Se state per addentare un pezzo di pizza napoletana beh, ritenetevi dei privilegiati. Sì, perché la pizza napoletana sta per diventare patrimonio dell’umanità.
Ad avanzare la proposta di inserimento della pizza napoletana nell’elenco dei beni tutelati dall’Unesco, Alfonso Pecoraro Scanio insieme all’Associazione Pizzaioli Napoletani e alla fondazione UniVerde, al fine di garantire pizze realizzate a regola d’arte con prodotti genuini e provenienti esclusivamente dall’agricoltura italiana e combattere anche l’agropirateria internazionale.
All’inizio di settembre l’ex ministro dell’Ambiente e dell’Agricoltura ha lanciato una petizione su Change.org, la più grande piattaforma di attivismo online. Ad oggi sono state raccolte migliaia di firme e numerose adesioni si sono avute anche tra i partecipanti al XIV Forum internazionale dell’Agricoltura organizzato dalla Coldiretti.
«È chiaro – ha sottolineato Roberto Moncalvo, Presidente della Coldiretti – che garantire l’origine nazionale degli ingredienti e le modalità di lavorazione significa difendere un pezzo della nostra storia, ma anche la sua distintività nei confronti della concorrenza sleale.
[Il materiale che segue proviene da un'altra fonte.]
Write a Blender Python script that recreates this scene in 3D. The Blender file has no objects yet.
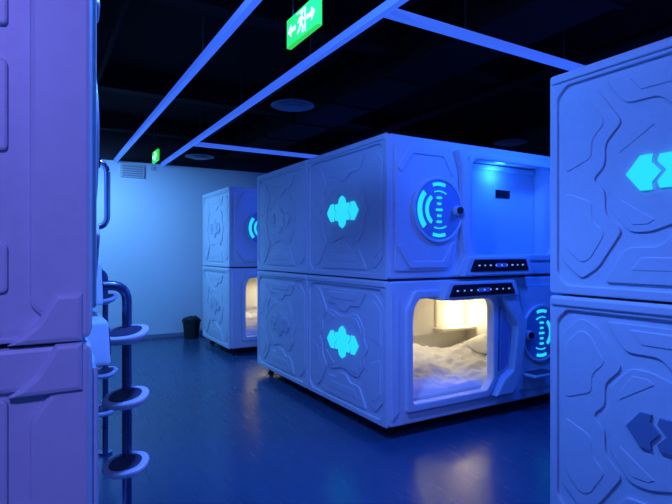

La pizza napoletana dal 4 febbraio 2010 è stata ufficialmente riconosciuta come Specialità tradizionale garantita dall’Unione Europea, ma ora l’obiettivo è quello di arrivare ad un riconoscimento internazionale di fronte al moltiplicarsi di atti di pirateria alimentare e di appropriazione indebita dell’identità del prodotto. Il riconoscimento dell’Unesco – ha continuato Moncalvo – avrebbe un valore straordinario per l’Italia che è il Paese dove più radicata è la cultura alimentare e la pizza rappresenta un simbolo dell’identità nazionale».
Secondo Coldiretti in Italia quasi due pizze su tre sono ottenute da un mix di farina, pomodoro, mozzarelle e olio provenienti da migliaia di chilometri di distanza senza alcuna indicazione per i consumatori. Troppo spesso viene servito un prodotto preparato – spiega la Coldiretti – con mozzarelle ottenute non dal latte, ma da semilavorati industriali, le cosiddette cagliate, provenienti dall’est Europa, pomodoro cinese o americano invece di quello nostrano, olio di oliva tunisino e spagnolo o addirittura olio di semi al posto dell’extravergine italiano e farina francese, tedesca o ucraina che sostituisce quella ottenuta dal grano nazionale. In Italia sono stati importati nel 2013 – spiega la Coldiretti – ben 481 milioni di chili di olio di oliva e sansa, oltre 80 milioni di chili di cagliate per mozzarelle, 105 milioni di chili di concentrato di pomodoro dei quali 58 milioni dagli Usa e 29 milioni dalla Cina e 3,6 miliardi di chili di grano tenero con una tendenza all’aumento del 20 per cento nei primi due mesi del 2014. Un fiume di materia prima che – sostiene la Coldiretti – ha purtroppo compromesso notevolmente l’originalità tricolore del prodotto servito nelle 50mila pizzerie presenti in Italia che generano un fatturato stimato di 10 miliardi, ma non offrono alcuna garanzia al consumatore sulla provenienza degli ingredienti utilizzati.
Stop, quindi, alla pizza taroccata con “Pomarola” del Brasile, olio “Pompeian” del Maryland e “Zottarella” venduta in Germania.